Follow the threads: The House debates amendments on a carsharing bill for not one, but two days.
Reading list
As someone who was busy covering the Interior the last time the state had money, I’m not at all familiar with the U-Med Road extension that was recently dusted off by Gov. Dunleavy and Anchorage Mayor Dave Bronson. If you’re looking for a good recap of the road and why the opposition is still fierce, check out Carolyn Ramsey’s piece. From the ADN: OPINION: We don’t need the U-Med Road. Let’s save our money for community projects that actually help.

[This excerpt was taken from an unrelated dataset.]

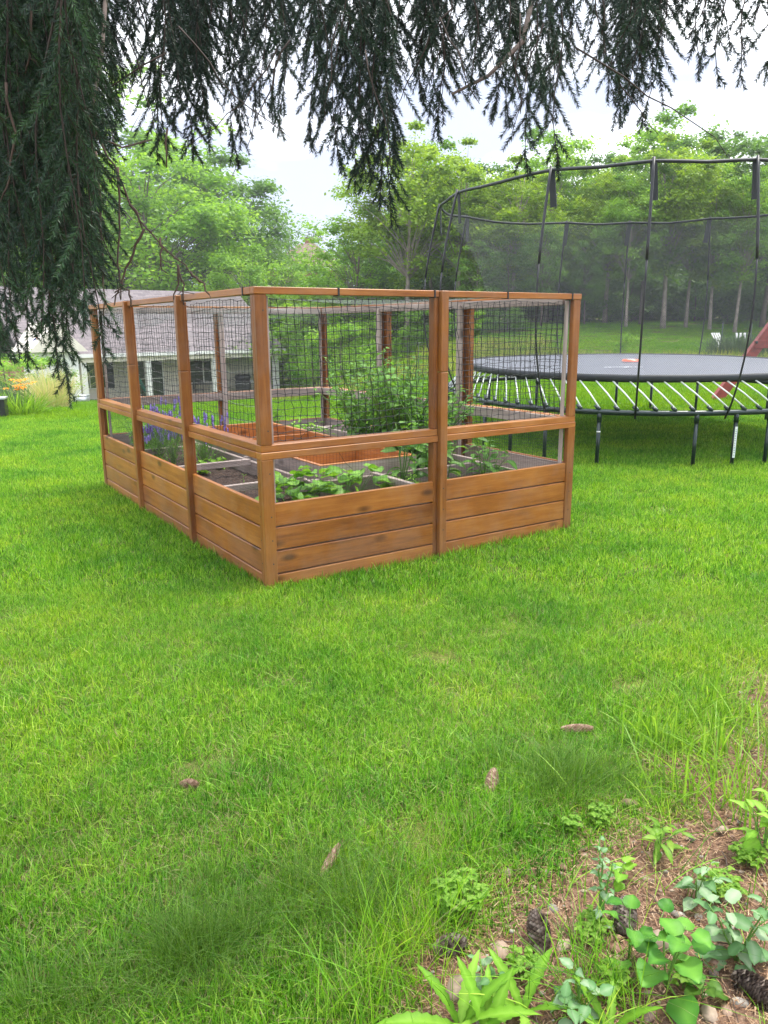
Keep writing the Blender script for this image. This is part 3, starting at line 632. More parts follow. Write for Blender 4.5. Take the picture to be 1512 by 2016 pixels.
# weathered second top rail along the inside of the back
rail((.1, GL - .085, zT - .05), (GW - .1, GL - .085, zT - .05), .03, .06, 'weathered_x'); rail((GW - .085, .1, zT - .05), (GW - .085, GL - .12, zT - .05), .03, .06, 'weathered_y')
rail((.1, GL - .098, zR1 - .045), (GW - .1, GL - .098, zR1 - .045), .02, .08, 'weathered_x'); rail((GW - .098, .1, zR1 - .045), (GW - .098, GL - .12, zR1 - .045), .02, .08, 'weathered_y')
# inner walls of the U shaped beds, cross braces, centre planter
zi = .52
def inner(p, q, grain, z=zi): return MB().bar((p[0], p[1], z / 2), (q[0], q[1], z / 2), .036, z).build('inner_wall', MT['weathered_' + grain], G, .004)
inner((.68, .62), (.68, GL - .62), 'y'); inner((.70, .60), (2.18, .60), 'x'); inner((2.18, .04), (2.18, .58), 'y'); inner((2.18, .62), (2.18, 3.40), 'y', .54); inner((.70, 3.41), (2.6, 3.41), 'x')
for x, y in ((.70, .64), (1.20, .64), (2.14, .56), (2.14, 1.3), (.72, 1.9)): MB().box(x - .03, x + .03, y - .03, y + .03, .0, zi + .012).build('inner_post', MT['weathered_z'], G, .004)
for p, q, g_ in (((.04, .76), (.66, .76), 'x'), ((.04, 1.72), (.66, 1.72), 'x'), ((.04, 2.75), (.66, 2.75), 'x'), ((1.17, .04), (1.17, .58), 'y')):
    MB().bar((p[0], p[1], .515), (q[0], q[1], .515), .04, .05).build('cross_brace', MT['weathered_' + g_], G, .003)
def planter():
    x0, x1, y0, y1, zt = .745, 1.60, .645, 3.36, .625; t = .034
    for (a, b, c, d, g_) in ((x0, x1, y0, y0 + t, 'x'), (x0, x1, y1 - t, y1, 'x'), (x0, x0 + t, y0 + t, y1 - t, 'y'), (x1 - t, x1, y0 + t, y1 - t, 'y')):
        MB().box(a, b, c, d, .02, zt - .004).build('planter_side', MT['weathered_' + g_], G, .003)
        i = .004; MB().box(a + (t if a == x1 - t and g_ == 'y' else 0) * 0, b, c, d, zt - .0035, zt + .002).build('planter_rim', MT['bright_' + g_], G)
    m = MB()
    m.box(x0 + t, x1 - t, y0 + t + .001, y0 + t + .007, .1, zt - .002); m.box(x0 + t, x1 - t, y1 - t - .007, y1 - t - .001, .1, zt - .002)
    m.build('planter_lining', MT['bright_x'], G)
    m = MB(); m.box(x0 + t + .001, x0 + t + .007, y0 + t + .01, y1 - t - .01, .1, zt - .002); m.box(x1 - t - .007, x1 - t - .001, y0 + t + .01, y1 - t - .01, .1, zt - .002)
    m.box(x0 + t + .007, x1 - t - .007, y0 + t + .01, y1 - t - .01, .34, .36)
    m.build('planter_lining', MT['bright_y'], G)
    for yy_ in (1.5, 2.4): MB().box(x0 + t + .007, x1 - t - .007, yy_, yy_ + .03, .36, zt - .02).build('planter_divider', MT['bright_x'], G)
planter()
def soil(x0, x1, y0, y1, z):
    nx, ny = max(2, int((x1 - x0) / .035)), max(2, int((y1 - y0) / .035)); V = []
    for j in range(ny + 1):
        for i in range(nx + 1):
            x = x0 + (x1 - x0) * i / nx; y = y0 + (y1 - y0) * j / ny; V.append((x, y, z + .018 * mnoise.noise(Vector((x * 14, y * 14, 3))) + .012 * mnoise.noise(Vector((x * 40, y * 40, 9)))))
    F = [(j * (nx + 1) + i, j * (nx + 1) + i + 1, (j + 1) * (nx + 1) + i + 1, (j + 1) * (nx + 1) + i) for j in range(ny) for i in range(nx)]
    return MB().add(V, F, smooth=False).build('soil', MT['soil'], G)
soil(.05, .66, .05, GL - .05, .41); soil(.665, 2.16, .05, .58, .412); soil(1.635, 2.16, .62, 3.39, .415); soil(.665, GW - .05, 3.43, GL - .05, .408)
MB().box(2.2, GW - .05, .05, 3.39, .0, .03).build('paving_slab', MT['concrete'], G)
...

Far-right legislators are pitching their anti-trans student athlete bill as protection for the sanctity of girls’ sports. Among all the pushback is the head of the Alaska School Activities Association, which oversees high school sports competitions, who says “This is a solution looking for a problem.” From KTOO: Education committee considers bill banning transgender girls from female sports in Alaska
Between the one-time Energy Relief Check and the PFD, the House’s version of the budget stands to pay Alaskans $2,500 this year. From KTOO: Alaska House committee drafts budget with $2,500 total for PFD and energy relief check
Far-right gubernatorial candidate Charlie Pierce has picked Edie Grunwald as his running mate for this year, which brought an end to her time on the Alaska Parole Board. For people interested in fair and equitable justice, that’s probably a good thing. From Matt Tunseth: The Alaska Parole Board puts vengeance above the law
There’s a proposal to put together a working group to take input on a possible renaming of the Glenn Highway because the road’s namesake, Edwin Glenn, was a U.S. Army officer who was court martialed for waterboarding Filipinos during the Philippine-American War. In totally unsurprising news, Republicans on the committee threw a fit with the central thesis being that torture is OK as long as the person doing the torture didn’t think it was wrong at the time of the torture. From the ADN: Alaska lawmakers were considering a proposal to rename the Glenn Highway. It turned into a debate about torture.